Wednesday, May 14, 2008

Gongoozlers

You'll find them all along the Inland Waterways, at almost every lock on the canals.

Here are some:

Here are some more:

Some of these, as you can probably tell, were in the middle of a football match.

Here are some more:

Most of those pictured are children, but it isn't limited to children, most definitely not:

And they are all looking at this kind of thing:

which is a group of people taking a boat through a lock.

And all the spectators are known as gongoozlers, and what they are doing is gongoozling.

If you've never heard the word before you'll think I'm making it up, but I'm not: a gongoozler is someone who enjoys watching people and boats travelling up and down the canals.

In case you don't know, canals in the United Kingdom are interspersed with locks, where the water flows in or out to help the boat to go up or down a hill. It's always interesting to be in a boat going through a lock as the water rushes in or out: and it's also interesting to watch.

Wikipedia thinks that the term gongoozler comes from the Lincolnshire dialect gawn and gooze, both meaning to stare or to gape. But who knows? It's a great word - - and, actually, it's a relaxing and fun thing to do if you don't have the added pleasure of actually being on a boat.

These photos were taken in the summer of 2006 on my birthday narrowboat trip - the best day of that year, thanks to all involved - and hence some of the people on the boat or the bank may possibly be known to me. In fact, one of them, with long hair and a bandana, may perhaps be married to my daughter.

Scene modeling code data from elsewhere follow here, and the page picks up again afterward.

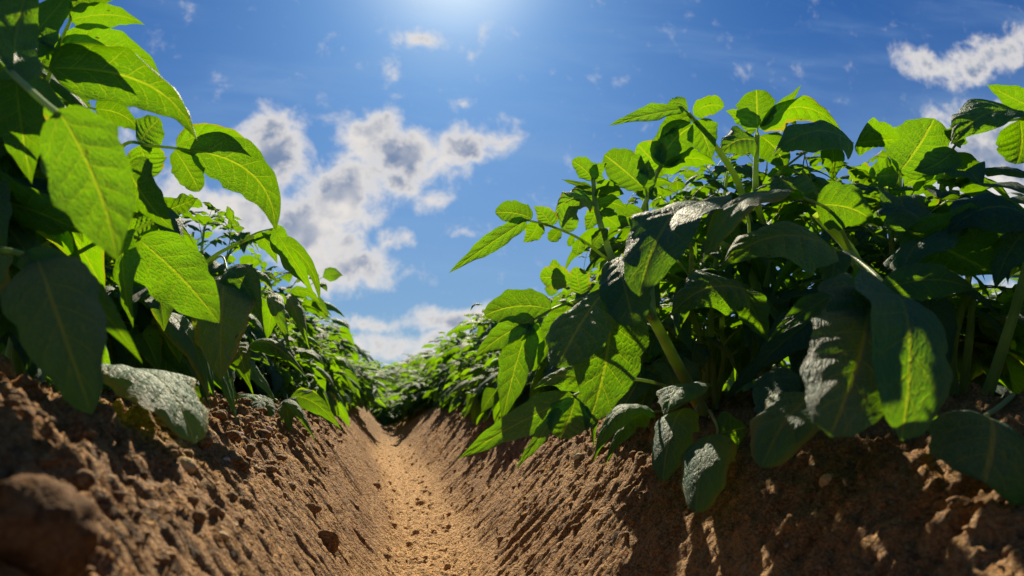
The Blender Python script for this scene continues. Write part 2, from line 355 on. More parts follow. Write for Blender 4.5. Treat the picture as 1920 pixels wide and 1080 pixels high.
def catmull(P, sub):
    if len(P) < 3:
        t = np.linspace(0, 1, sub+1)[:, None]; return P[0]*(1-t)+P[-1]*t
    Q_ = np.vstack([2*P[0]-P[1], P, 2*P[-1]-P[-2]]); out = []
    for i in range(len(P)-1):
        p0, p1, p2, p3 = Q_[i:i+4]
        for t in np.arange(sub)/sub:
            out.append(.5*((2*p1)+(-p0+p2)*t+(2*p0-5*p1+4*p2-p3)*t*t+(-p0+3*p1-3*p2+p3)*t**3))
    out.append(P[-1]); return np.array(out)

UP = np.array([0, 0, 1.0])
def ortho(n, d): return nrm(n-d*(n@d))
def compound(rg, elev, droop, size=1.0, hi=True, pairs=3):
    "one compound potato leaf, base at the origin, heading +Y; returns blades bag, stalk bag and its outline points"
    bg_, st = Bag(), Bag()
    Lr = .125*size; n = 10; pts = [np.zeros(3)]; ds = []
    side = rg.uniform(-.25, .25)
    for i in range(n):
        t = i/n; e = elev-droop*t**1.2; az = side*t
        d = np.array([math.sin(az)*math.cos(e), math.cos(az)*math.cos(e), math.sin(e)]); ds.append(d)
        pts.append(pts[-1]+d*Lr/n)
    pts = np.array(pts); ds.append(ds[-1])
    tube(st, pts, .0017*size, .0009*size, 5 if hi else 4, 1)
    nu, nv = (5, 12) if hi else (2, 5)
    out = [pts[n//2], pts[-1]]
    def lf(p, d, L, wr, sag, rollj=.35):
        nn = ortho(UP+np.array([rg.normal(0, rollj), rg.normal(0, rollj), 0]), d)
        p1 = p+d*L*.93-UP*L*sag; pc = p+d*L*.55+nn*L*.10*rg.uniform(.5, 1.5)
        blade(bg_, p, p1, pc, nn, L*wr, rg, nu, nv, fold=rg.uniform(.05, .55), cup=rg.uniform(.15, .6), wave=rg.uniform(.05, .22), quilt=.035, twist=rg.uniform(-.8, .8))
        out.append(p1)
    lf(pts[-1], nrm(ds[-1]+np.array([0, 0, -.15])), .078*size*rg.uniform(.85, 1.15), rg.uniform(.52, .66), rg.uniform(.15, .6))
    for k in range(pairs):
        t = 1-(k+.45)/(pairs+.35)*.92; i = min(n, max(1, int(t*n))); p = pts[i]; d = ds[i]
        sd = nrm(np.cross(d, UP)); sz = (.066-.013*k)*size
        for s in (-1, 1):
            dd = nrm(sd*s*1.0+d*rg.uniform(.35, .8)+UP*rg.uniform(-.35, .12))
            q = p+dd*.006*size; tube(st, [p, q+dd*.002], .0009*size, .0008*size, 4, 1)
            lf(q, dd, sz*rg.uniform(.8, 1.15), rg.uniform(.50, .68), rg.uniform(.15, .65))
            if hi and k < pairs-1 and rg.random() < .7:
                j = max(1, i-1); dd = nrm(sd*s+d*rg.uniform(0, .6)+UP*rg.uniform(-.2, .3)); lf(pts[j], dd, .02*size*rg.uniform(.7, 1.3), .8, .1)
    return bg_, st, out
def merge(b1, b2):
    "blades and stalk in one mesh with two material slots"
    V = np.concatenate(b1.V+b2.V); n1 = b1.n; F1 = np.concatenate(b1.F); F2 = np.concatenate(b2.F)+n1
    me = make_mesh('leaf', V, np.concatenate([F1, F2]), LEAF, np.concatenate(b1.UV+b2.UV)); me.materials.append(STEM)
    me.polygons.foreach_set('material_index', np.concatenate([np.zeros(len(F1), int), np.ones(len(F2), int)]).astype(np.int32))
    return me
# ---- library of compound leaves; class: 0 young upright, 1 mid, 2 old drooping
LIB = {}
rg = np.random.RandomState(5)
for hi in (True, False):
    for cls, (e, dr, sz, pr) in enumerate([(1.15, .7, .56, 2), (.75, 1.1, .74, 3), (.35, 1.3, .90, 3)]):
        for v_ in range(5):
            b, s_, o = compound(rg, e+rg.uniform(-.15, .15), dr+rg.uniform(-.25, .25), sz*rg.uniform(.9, 1.1), hi, pr)
            LIB[hi, cls, v_] = (b, s_, merge(b, s_), np.array(o))

# allowed outline of the crop in the picture direction, from the photograph's skyline and soil line
TOPL = [(-400, -200), (0, -60), (120, 40), (200, 170), (235, 330), (300, 395), (350, 375), (430, 385), (480, 445), (540, 475), (580, 570), (620, 625), (650, 675), (700, 720)]
TOPR = [(700, 730), (760, 705), (830, 670), (900, 640), (950, 610), (1000, 580), (1050, 520), (1100, 430), (1150, 370), (1200, 300), (1250, 250), (1300, 215), (1400, 215), (1500, 200), (1570, 240), (1610, 300), (1660, 290), (1750, 270), (1800, 330), (1850, 300), (1920, 270), (2300, 200)]
BOTL = [(-400, 640), (0, 690), (150, 735), (300, 765), (400, 785), (500, 805), (600, 830), (680, 832)]
BOTR = [(700, 830), (760, 845), (850, 850), (950, 860), (1100, 835), (1250, 860), (1400, 860), (1500, 850), (1600, 835), (1750, 840), (1920, 880), (2300, 900)]
def inter(L, x): return np.interp(x, [p[0] for p in L], [p[1] for p in L])
def allowed(Ps, right):
    for P_ in Ps:
        x, y, d = proj(P_)
        if d < (.42 if right else .40): return False
        if x < -700 or x > 2700: continue
        T_, B_ = (TOPR, BOTR) if right else (TOPL, BOTL)
        if y < inter(T_, x)-4 or y > inter(B_, x)+12: return False
        if d < 2.6 and (x < 705 if right else x > 690): return False
        if d < 1.0 and right and x < 1010: return False
    return True

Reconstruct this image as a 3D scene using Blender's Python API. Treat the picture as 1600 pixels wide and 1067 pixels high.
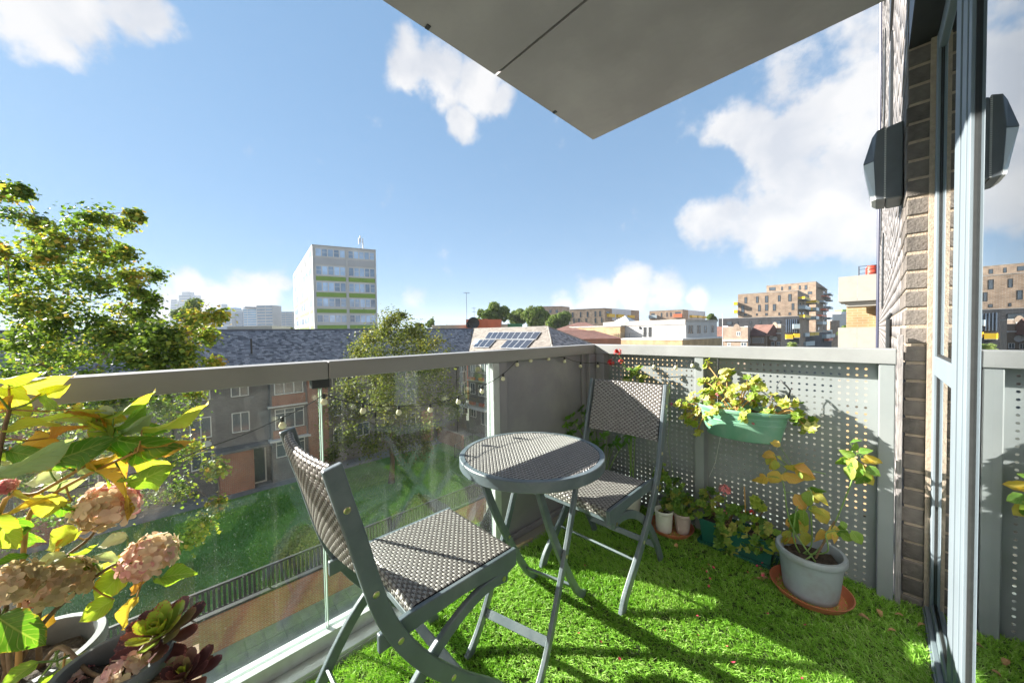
import bpy, math, random
import numpy as np
from mathutils import Vector, Matrix

for o in list(bpy.data.objects):
    bpy.data.objects.remove(o)
SC = bpy.context.scene
COL = SC.collection
RNG = np.random.default_rng(7)
random.seed(7)
PI = math.pi

# ------------------------------------------------------------------ camera
FPX, YAW, PITCH, ROLL = 544.6, -0.80596, -0.02536, -0.01635      # focal length in pixels of a 1600 wide frame
CAM = np.array([1.408, -2.188, 1.196])                             # x towards the facade, y along it, z up from the balcony floor
_fw = np.array([math.cos(PITCH)*math.sin(YAW), math.cos(PITCH)*math.cos(YAW), math.sin(PITCH)])
_r = np.array([math.cos(YAW), -math.sin(YAW), 0.0])
_u = np.cross(_r, _fw)
_cr, _sr = math.cos(ROLL), math.sin(ROLL)
CR = _cr*_r + _sr*_u
CU = -_sr*_r + _cr*_u
CF = _fw
cam_data = bpy.data.cameras.new('camera')
cam_data.sensor_width = 36.0
cam_data.lens = FPX/1600*36.0
cam_data.clip_start = 0.02
cam_data.clip_end = 12000
cam = bpy.data.objects.new('camera', cam_data)
COL.objects.link(cam)
cam.matrix_world = Matrix(((CR[0], CU[0], -CF[0], CAM[0]), (CR[1], CU[1], -CF[1], CAM[1]),
                           (CR[2], CU[2], -CF[2], CAM[2]), (0, 0, 0, 1)))
SC.camera = cam

def ray(px, py):
    return CF*FPX + CR*(px-800) - CU*(py-533.5)
def at_x(px, py, X):
    d = ray(px, py); return CAM + d*((X-CAM[0])/d[0])
def at_y(px, py, Y):
    d = ray(px, py); return CAM + d*((Y-CAM[1])/d[1])
def at_z(px, py, Z):
    d = ray(px, py); return CAM + d*((Z-CAM[2])/d[2])
def at_d(px, py, D):
    return CAM + ray(px, py)*(D/FPX)
def at_plane(px, py, p0, n):
    d = ray(px, py); n = np.array(n); return CAM + d*(((np.array(p0)-CAM)@n)/(d@n))

# ------------------------------------------------------------------ sun, sky, exposure
LDIR = np.array([1.0, 0.48, -0.54]); LDIR = LDIR/np.linalg.norm(LDIR)
SUN_EL = math.asin(-LDIR[2])
SUN_AZ = math.atan2(-LDIR[0], -LDIR[1])          # measured from +y towards +x
sun_data = bpy.data.lights.new('sun', 'SUN')
sun_data.energy = 5.0
sun_data.angle = math.radians(0.55)
sun_data.color = (1.0, 0.94, 0.85)
sun = bpy.data.objects.new('sun', sun_data)
COL.objects.link(sun)
sun.rotation_euler = Vector(LDIR).to_track_quat('-Z', 'Y').to_euler()

SKY_STRENGTH = 0.070
SKY_GAMMA = 0.33          # one even softening of the whole sky's contrast
SKY_TINT = (0.73, 1.13, 1.56)
EXPOSURE = 2.15
world = bpy.data.worlds.new('World')
SC.world = world
world.use_nodes = True
wn, wl = world.node_tree.nodes, world.node_tree.links
wn.clear()
def N(tree, typ, **kw):
    n = tree.nodes.new(typ)
    for k, v in kw.items():
        setattr(n, k, v)
    return n
def build_sky():
    t = world.node_tree
    out = N(t, 'ShaderNodeOutputWorld')
    bg = N(t, 'ShaderNodeBackground')
    bg.inputs['Strength'].default_value = SKY_STRENGTH
    sky = N(t, 'ShaderNodeTexSky', sky_type='NISHITA')
    sky.sun_disc = False
    sky.sun_elevation = SUN_EL
    sky.sun_rotation = SUN_AZ
    sky.air_density = 1.0; sky.dust_density = 0.2; sky.ozone_density = 2.0
    tc = N(t, 'ShaderNodeTexCoord')
    # cloud blobs: (px, py, radius px, weight) seen in the photograph, turned into sky directions
    blobs = [(1240, 290, 80, 1), (1300, 200, 80, 1), (1225, 235, 55, .95), (1185, 205, 45, .9), (1150, 350, 50, .9), (40, 0, 85, 1), (130, 5, 75, 1), (205, 15, 60, 1), (225, 45, 34, .8),
             (645, 105, 50, 1), (690, 120, 62, 1), (745, 125, 60, 1), (720, 185, 36, .95), (640, 75, 35, .9), (790, 145, 30, .8),
             (1290, 320, 95, 1), (1210, 345, 70, 1), (1340, 250, 95, 1), (1350, 340, 90, 1), (1265, 200, 55, .85), (1150, 195, 42, .8),
             (1095, 345, 42, .85), (1345, 150, 70, .9), (1345, 50, 85, .62), (1250, 100, 80, .5), (1400, 200, 120, 1), (1500, 320, 120, 1),
             (985, 448, 40, 1), (1045, 455, 36, 1), (930, 466, 40, .95), (1090, 466, 24, .9), (880, 478, 30, .8),
             (400, 458, 44, 1), (360, 466, 34, .95), (310, 462, 36, .9), (265, 478, 34, .85), (440, 448, 22, .8), (650, 462, 22, .62)]
    dirs = []
    for px, py, r, w in blobs:
        d = ray(px, py); e = ray(px+r*0.7, py+r*0.7) if abs(px-800) < 1 else ray(px, py+r)
        d = d/np.linalg.norm(d); e = e/np.linalg.norm(e)
        dirs.append((d, math.acos(min(1, d@e)), w))
    rr = random.Random(3)
    for k in range(26):                                   # the same kind of scattered cumulus over the rest of the sky
        az = math.atan2(CF[0], CF[1]) + rr.uniform(1.25, 2*PI-1.25)
        el = rr.uniform(0.04, 0.9)
        d = np.array([math.sin(az)*math.cos(el), math.cos(az)*math.cos(el), math.sin(el)])
        dirs.append((d, rr.uniform(0.06, 0.17), 1.0))
    nrm = N(t, 'ShaderNodeVectorMath', operation='NORMALIZE')
    t.links.new(tc.outputs['Generated'], nrm.inputs[0])
    warp = N(t, 'ShaderNodeTexNoise'); warp.inputs['Scale'].default_value = 6; warp.inputs['Detail'].default_value = 5
    t.links.new(nrm.outputs[0], warp.inputs['Vector'])
    wsub = N(t, 'ShaderNodeVectorMath', operation='SUBTRACT'); wsub.inputs[1].default_value = (.5, .5, .5)
    t.links.new(warp.outputs['Color'], wsub.inputs[0])
    wsc = N(t, 'ShaderNodeVectorMath', operation='SCALE'); wsc.inputs['Scale'].default_value = 0.10
    t.links.new(wsub.outputs[0], wsc.inputs[0])
    wadd = N(t, 'ShaderNodeVectorMath', operation='ADD')
    t.links.new(nrm.outputs[0], wadd.inputs[0]); t.links.new(wsc.outputs[0], wadd.inputs[1])
    prev = None
    for d, ang, w in dirs:
        dot = N(t, 'ShaderNodeVectorMath', operation='DISTANCE')
        dot.inputs[1].default_value = tuple(d)
        t.links.new(wadd.outputs[0], dot.inputs[0])
        mr = N(t, 'ShaderNodeMapRange'); mr.interpolation_type = 'SMOOTHSTEP'
        mr.inputs['From Min'].default_value = ang*1.45
        mr.inputs['From Max'].default_value = ang*0.25
        mr.inputs['To Min'].default_value = 0; mr.inputs['To Max'].default_value = w
        t.links.new(dot.outputs['Value'], mr.inputs['Value'])
        if prev is None: prev = mr.outputs[0]
        else:
            mx = N(t, 'ShaderNodeMath', operation='MAXIMUM')
            t.links.new(prev, mx.inputs[0]); t.links.new(mr.outputs[0], mx.inputs[1]); prev = mx.outputs[0]
    fb = N(t, 'ShaderNodeTexNoise'); fb.inputs['Scale'].default_value = 12; fb.inputs['Detail'].default_value = 14; fb.inputs['Roughness'].default_value = .62
    t.links.new(nrm.outputs[0], fb.inputs['Vector'])
    ma = N(t, 'ShaderNodeMath', operation='MULTIPLY_ADD')       # blob + (noise-.5)*k
    nb = N(t, 'ShaderNodeMath', operation='SUBTRACT'); nb.inputs[1].default_value = .5
    t.links.new(fb.outputs['Fac'], nb.inputs[0])
    ma.inputs[1].default_value = 1.8
    t.links.new(nb.outputs[0], ma.inputs[0]); t.links.new(prev, ma.inputs[2])
    dens = N(t, 'ShaderNodeMapRange'); dens.interpolation_type = 'SMOOTHSTEP'
    dens.inputs['From Min'].default_value = .22; dens.inputs['From Max'].default_value = .84
    t.links.new(ma.outputs[0], dens.inputs['Value'])
    # cloud colour: bright with soft grey hollows
    cn = N(t, 'ShaderNodeTexNoise'); cn.inputs['Scale'].default_value = 7; cn.inputs['Detail'].default_value = 6
    t.links.new(wadd.outputs[0], cn.inputs['Vector'])
    cr = N(t, 'ShaderNodeValToRGB')
    cr.color_ramp.elements[0].position = .36; cr.color_ramp.elements[0].color = (2.2, 2.32, 2.55, 1)
    cr.color_ramp.elements[1].position = .56; cr.color_ramp.elements[1].color = (3.1, 3.08, 3.08, 1)
    t.links.new(cn.outputs['Fac'], cr.inputs['Fac'])
    mix = N(t, 'ShaderNodeMix', data_type='RGBA')
    lim = N(t, 'ShaderNodeMath', operation='MULTIPLY'); lim.inputs[1].default_value = .96
    t.links.new(dens.outputs[0], lim.inputs[0])
    t.links.new(lim.outputs[0], mix.inputs['Factor'])
    gm = N(t, 'ShaderNodeGamma'); gm.inputs['Gamma'].default_value = SKY_GAMMA
    t.links.new(sky.outputs[0], gm.inputs[0])
    tint = N(t, 'ShaderNodeVectorMath', operation='MULTIPLY'); tint.inputs[1].default_value = SKY_TINT
    t.links.new(gm.outputs[0], tint.inputs[0])
    t.links.new(tint.outputs[0], mix.inputs['A']); t.links.new(cr.outputs[0], mix.inputs['B'])
    t.links.new(mix.outputs['Result'], bg.inputs['Color'])
    t.links.new(bg.outputs[0], out.inputs['Surface'])
build_sky()
SC.view_settings.view_transform = 'Standard'
SC.view_settings.look = 'None'
SC.view_settings.gamma = 1.0
SC.view_settings.use_curve_mapping = False
SC.view_settings.exposure = EXPOSURE
SC.render.engine = 'CYCLES'
SC.cycles.max_bounces = 10
SC.cycles.caustics_reflective = True
SC.cycles.blur_glossy = 2.5
SC.cycles.sample_clamp_indirect = 12
SC.cycles.transparent_max_bounces = 24

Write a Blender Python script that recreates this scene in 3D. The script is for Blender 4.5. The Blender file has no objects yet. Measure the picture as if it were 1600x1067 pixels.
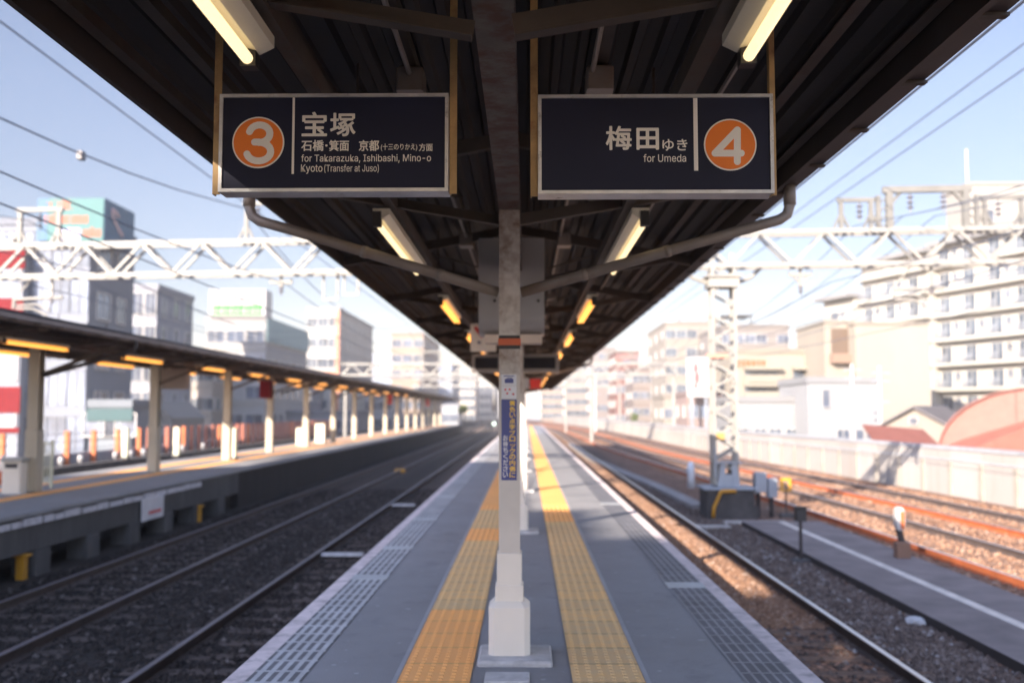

Shall I just mention winding-holes? A narrowboat is well, narrow, six feet ten inches - and can be seventy feet long. So it's hard to turn it round, and you have to do that in a specially wide place on the canals called a winding-hole. Which - you'd think - would be pronounced winding, as in a winding lane, or winding wool. But it isn't: it's pronounced winding, as in the wind that blows, and I don't know why.

2 Comments:

Blogger Unknown said...

ummm... I think the baldy fella on the left of the first picture is a pirate.

11:40 pm  
Blogger Debby said...

Perhaps that's where the term 'long winded' came from?